Cette approche est plus adaptée à un monde en constante évolution. On identifie d’abord les compétences critiques de demain, puis les activités et les postes dans lesquels elles s’expriment. C’est l’inverse des démarches d’avant !

Maintenant que vous avez mis en place ce projet, quels sont les principaux défis pour la suite pour ancrer durablement cette démarche ? Comment allez-vous la piloter et la maintenir dans le temps ?

La fonction RH reste garante du cadre construit, mais le contenu appartient aux opérationnels, qui l’enrichiront progressivement en mode amélioration continue au regard des évolutions des compétences constatées sur le terrain.

Ce projet était une première étape dans une démarche plus large qui a pour objectif de passer véritablement à un modèle d’organisation pour le Groupe basé sur les compétences. Nous avons finalisé ce travail de définition commune de nos compétences clés de manière transverse pour le Groupe. Ce référentiel commun est désormais utilisé pour les recrutements, la mobilité et la formation. L’enjeu est désormais de l’intégrer dans tous nos outils RH et d’explorer les apports de l’IA pour enrichir et exploiter les données compétences dans le temps pour mieux accompagner le collaborateur tout au long de son parcours.

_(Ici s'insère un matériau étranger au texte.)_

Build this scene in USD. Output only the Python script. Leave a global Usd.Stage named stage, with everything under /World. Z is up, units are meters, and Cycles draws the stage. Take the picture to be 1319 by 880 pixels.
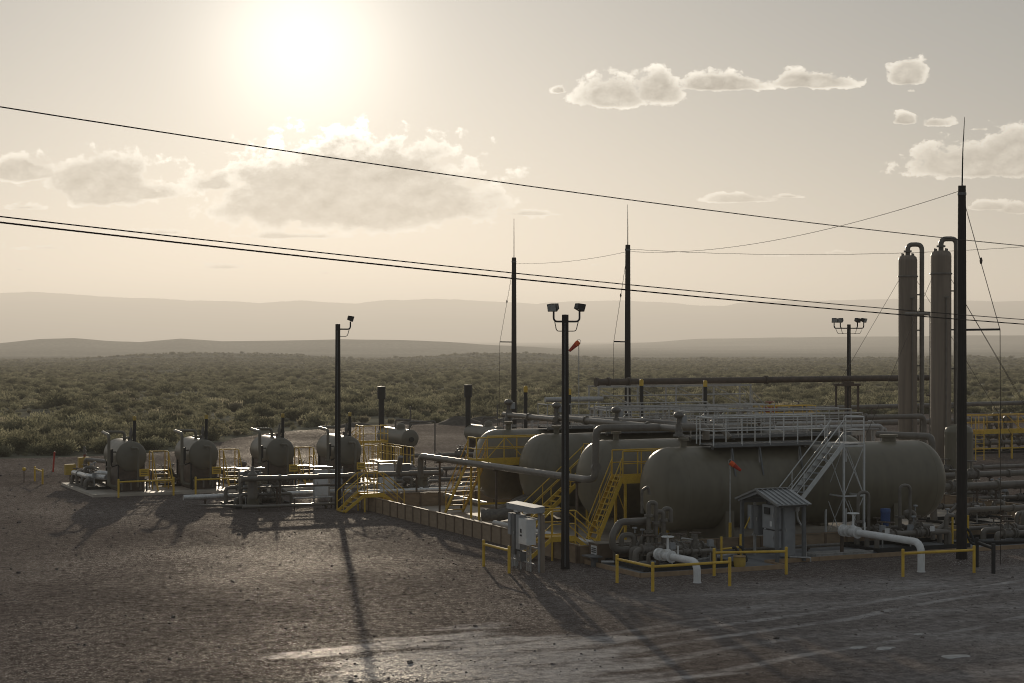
import math, random
import numpy as np
import usdkit, meshkit
from pxr import Usd, UsdGeom, UsdLux, UsdShade, Gf, Sdf, Vt

stage = Usd.Stage.CreateInMemory()
UsdGeom.SetStageUpAxis(stage, 'Z'); UsdGeom.SetStageMetersPerUnit(stage, 1.0)
UsdGeom.Xform.Define(stage, '/World'); UsdGeom.Scope.Define(stage, '/World/Looks')

# ------------------------------------------------------------------ camera, sky, sun, exposure
CAM = np.array([-30.37, -60.82, 8.5]); YAW = math.radians(24.5)      # world axes follow the plant: x along the tanks, y across them
FWD = np.array([math.sin(YAW), math.cos(YAW)]); RGT = np.array([math.cos(YAW), -math.sin(YAW)])
cam = UsdGeom.Camera.Define(stage, '/World/Camera')
_f = Gf.Vec3d(float(FWD[0]), float(FWD[1]), -math.tan(math.radians(0.195)))
cam.AddTransformOp().Set(Gf.Matrix4d().SetLookAt(Gf.Vec3d(*map(float, CAM)), Gf.Vec3d(*map(float, CAM)) + _f, Gf.Vec3d(0, 0, 1)).GetInverse())
cam.CreateHorizontalApertureAttr(36.0); cam.CreateFocalLengthAttr(64.14); cam.CreateClippingRangeAttr(Gf.Vec2f(0.5, 200000))
EXPOSURE = -0.6
cam.CreateExposureAttr(EXPOSURE)

SUN = -0.1147 * RGT + 1.0 * FWD
SUN = np.array([SUN[0], SUN[1], 0.1583]); SUN /= np.linalg.norm(SUN)
sun = UsdLux.DistantLight.Define(stage, '/World/Sun')
sun.CreateIntensityAttr(1.2); sun.CreateAngleAttr(0.5); sun.CreateNormalizeAttr(True) if hasattr(sun, 'CreateNormalizeAttr') else None
UsdLux.LightAPI(sun).CreateNormalizeAttr(True); sun.CreateColorAttr(Gf.Vec3f(1.0, 0.86, 0.68))
_z = Gf.Vec3d(*map(float, SUN))
sun.AddTransformOp().Set(Gf.Matrix4d(Gf.Rotation(Gf.Vec3d(0, 0, 1), _z), Gf.Vec3d(0, 0, 0)))
SUN_EL = math.asin(SUN[2]); SUN_AZ = math.atan2(SUN[0], SUN[1])
SKY_STRENGTH = 0.05


def sky_material():
    """Sky texture, softened by thin haze round the sun, with clouds mixed in. Directions: az = right/forward, el = up/forward."""
    N, L = {}, []
    N['dir'] = ('texture_coordinate', {})
    N['sky'] = ('sky_texture', {'sky_type': 'single_scattering', 'sun_disc': False, 'sun_elevation': SUN_EL, 'sun_rotation': SUN_AZ,
                                'altitude': 900.0, 'air_density': 1.0, 'aerosol_density': 1.0, 'ozone_density': 1.0})
    N['desat'] = ('hsv', {'saturation': 0.5, 'value': 0.62}); L.append(('sky.color', 'desat.color'))
    cnt = [0]

    def m(op, a, b=None, c=None, clamp=False):
        k = f'm{cnt[0]}'; cnt[0] += 1
        ins = {'math_type': op}
        if clamp:
            ins['use_clamp'] = True
        for i, x in enumerate((a, b, c)):
            if x is None: continue
            if isinstance(x, str): L.append((x, f'{k}.value{i + 1}'))
            else: ins[f'value{i + 1}'] = float(x)
        N[k] = ('math', ins)
        return f'{k}.value'

    def dot(vec):
        k = f'm{cnt[0]}'; cnt[0] += 1
        N[k] = ('vector_math', {'math_type': 'dot_product', 'vector2': tuple(map(float, vec))}); L.append(('dir.generated', f'{k}.vector1'))
        return f'{k}.value'
    fw = m('maximum', dot((FWD[0], FWD[1], 0)), 0.05)
    az = m('divide', dot((RGT[0], RGT[1], 0)), fw)
    up = dot((0, 0, 1))
    el = m('divide', up, fw)
    N['pos'] = ('combine_xyz', {}); L += [(az, 'pos.x'), (el, 'pos.y')]

    def noise(name, scale, detail, rough, sy=1.0, off=(0, 0, 0)):
        N[name + 'm'] = ('mapping', {'scale': (1, sy, 1), 'location': off}); L.append(('pos.vector', name + 'm.vector'))
        N[name] = ('noise_texture', {'scale': scale, 'detail': detail, 'roughness': rough}); L.append((name + 'm.vector', name + '.vector'))
        return name + '.fac'
    n1 = noise('n1', 64.0, 7.0, 0.63, 1.35)
    n1b = noise('n1b', 64.0, 7.0, 0.63, 1.35, (-0.0016, 0.0075, 0))     # the same billows a little towards the sun
    n2 = noise('n2', 26.0, 3.0, 0.5, 2.2, (3.1, 1.7, 0))

    def X(px): return (px - 659.5) / 2350.0
    def Y(py): return (432 - py) / 2350.0
    # centre x, centre y (base line a little below), half width, half height above, weight
    clouds = [(455, 268, 185, 90, 1.25), (395, 262, 95, 75, 0.85), (560, 262, 95, 52, 0.9), (455, 225, 75, 62, .9), (275, 240, 55, 48, .75), (130, 248, 78, 56, 1.15), (190, 252, 70, 26, .85), (25, 225, 55, 28, 1.1), (30, 268, 90, 18, .5),
              (200, 300, 210, 16, .5), (380, 305, 190, 17, .55), (60, 320, 120, 14, .4), (680, 276, 100, 14, .6), (290, 345, 45, 9, .7), (25, 348, 25, 7, .6), (420, 352, 30, 6, .5),
              (792, 130, 60, 36, 1.05), (845, 124, 48, 42, 1.0), (930, 112, 85, 22, .95), (1045, 108, 75, 24, 1.0), (720, 118, 16, 13, .75), (1168, 103, 32, 34, .95), (1172, 118, 24, 8, .6),
              (1166, 157, 26, 15, .9), (1205, 160, 42, 16, .8), (1262, 167, 25, 8, .7), (1265, 218, 125, 42, 1.05), (1312, 212, 75, 62, 1.0), (960, 258, 78, 14, .85), (1015, 254, 40, 8, .7),
              (1272, 268, 45, 13, .85), (1310, 272, 40, 18, .8), (1080, 326, 50, 7, .5), (1000, 330, 45, 6, .4), (770, 342, 30, 7, .5)]
    layers = []                                       # clouds that do not overlap in bearing share one table: base line, height, (bearing offset)^2, weight
    for c in sorted(clouds, key=lambda c: c[0]):
        for lay in layers:
            if all(abs(c[0] - o[0]) > (c[2] + o[2]) * 1.15 for o in lay): lay.append(c); break
        else: layers.append([c])
    N['tx'] = ('map_range', {'from_min': X(-60), 'from_max': X(1379)}); L.append((az, 'tx.value'))
    best = None
    for k, lay in enumerate(layers):
        tab = []
        for px in np.linspace(-60, 1379, 256):
            c = min(lay, key=lambda c: abs(px - c[0]) / c[2]); d = (px - c[0]) / c[2]
            tab.append((Y(c[1]) + 1.0, c[3] / 2350.0, min(d * d, 9.0), c[4]))
        N[f'tab{k}'] = ('rgb_ramp', {'ramp': [(t, q) for t, q in zip(np.linspace(0, 1, 256), tab)]}); N[f'tabs{k}'] = ('separate_color', {})
        L += [('tx.result', f'tab{k}.fac'), (f'tab{k}.color', f'tabs{k}.color')]
        dy = m('subtract', m('add', el, 1.0), f'tabs{k}.r')
        dy = m('divide', m('minimum', dy, m('multiply', dy, 3.0)), f'tabs{k}.g')
        v = m('subtract', f'tab{k}.alpha', m('sqrt', m('multiply_add', dy, dy, f'tabs{k}.b')))
        best = v if best is None else m('maximum', best, v)
    front = m('greater_than', dot((FWD[0], FWD[1], 0)), 0.3)
    # elsewhere in the sky: the same kind of scattered cloud, from noise alone
    N['wide'] = ('noise_texture', {'scale': 3.2, 'detail': 5.0, 'roughness': 0.6}); L.append(('dir.generated', 'wide.vector'))
    wide = m('multiply', m('multiply_add', 'wide.fac', 3.0, -1.9), m('subtract', 1.0, front))
    body = m('add', m('multiply', m('maximum', best, -1.0), front), m('subtract', wide, m('multiply', m('subtract', 1.0, front), 0.6)))
    field = m('add', body, m('multiply', m('subtract', n1, 0.5), 2.1))
    field = m('add', field, m('multiply', m('subtract', n2, 0.5), 0.7))
    field_t = m('add', body, m('add', m('multiply', m('subtract', n1, 0.5), 1.1), m('multiply', m('subtract', n2, 0.5), 0.6)))
    N['cover'] = ('map_range', {'range_type': 'smoothstep', 'from_min': 0.08, 'from_max': 0.3}); L.append((field, 'cover.value'))
    N['thick'] = ('map_range', {'range_type': 'smoothstep', 'from_min': 0.18, 'from_max': 0.55}); L.append((field_t, 'thick.value'))
    relief = m('multiply', m('subtract', n1, n1b), 1.6)
    # aureole of the veiled sun
    cs = m('maximum', dot(SUN), 0.0)
    a1 = m('multiply', m('power', cs, 900.0), 3.6)
    a2 = m('multiply', m('power', cs, 150.0), 0.8)
    a3 = m('multiply', m('power', cs, 25.0), 0.07)
    aur = m('add', a1, m('add', a2, a3))
    N['aurc'] = ('vector_math', {'math_type': 'scale', 'vector1': (1.0, 0.94, 0.82)}); L.append((aur, 'aurc.scale'))
    GAIN = 1.0 / SKY_STRENGTH
    N['aurs'] = ('vector_math', {'math_type': 'scale', 'scale': GAIN * 0.3}); L.append(('aurc.vector', 'aurs.vector1'))
    VEIL = 0.2                                       # thin high haze all over the sky
    N['veil'] = ('vector_math', {'math_type': 'add', 'vector2': (GAIN * VEIL * 0.9, GAIN * VEIL * 1.02, GAIN * VEIL * 1.13)}); L.append(('desat.color', 'veil.vector1'))
    N['clear'] = ('vector_math', {'math_type': 'add'}); L += [('veil.vector', 'clear.vector1'), ('aurs.vector', 'clear.vector2')]
    # cloud: bright thin rims, greyer thick bodies; bodies near the sun are seen against the light
    lit = m('add', m('multiply_add', aur, 1.1, 1.4), relief)
    dark = m('add', m('multiply_add', aur, 0.06, 0.7), m('multiply', relief, 0.9))
    lum = m('add', m('multiply', lit, m('subtract', 1.0, 'thick.result')), m('multiply', dark, 'thick.result'))
    lum = m('maximum', lum, 0.12)
    N['cloudc'] = ('vector_math', {'math_type': 'scale', 'vector1': (GAIN * 1.0, GAIN * 0.95, GAIN * 0.84)}); L.append((lum, 'cloudc.scale'))
    N['mixc'] = ('mix', {'mix_type': 'mix'})
    cov = m('multiply', 'cover.result', 0.93)
    L += [(cov, 'mixc.fac'), ('clear.vector', 'mixc.color1'), ('cloudc.vector', 'mixc.color2')]
    N['bg'] = ('background_shader', {'strength': SKY_STRENGTH}); L.append(('mixc.color', 'bg.color'))
    return usdkit.material(stage, '/World/Looks/sky', N, L, surface='bg.background')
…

Et pour conclure, quels sont les 3 conseils que vous donneriez à une entreprise qui souhaite se lancer ?

Le premier conseil c’est « penser terrain ». Il faut partir des besoins opérationnels du terrain pour répondre à leurs enjeux : quelles sont les compétences nécessaires dont j’ai besoin ?

Le deuxième conseil, dans la continuité : être concret. Il faut éviter les jargons RH ou les termes trop génériques et décrire les compétences de manière opérationnelle en utilisant les mots du terrain. Il faut que chacun comprenne concrètement ce que ce que cela signifie, ce qui est attendu avec des faits observables simples qui parlent à tout le monde.

Enfin le troisième conseil : prioriser ! Il ne faut pas chercher à être exhaustif : mieux vaut quelques compétences clés bien partagées qu’un référentiel trop complexe ! Cela passe par l’identification et la sélection des principales compétences fondamentales.

En conclusion, le meilleur outil sera celui que les opérationnels pourront s’approprier et utiliseront au quotidien ! Le rôle de la RH est d’aider à challenger pour prioriser.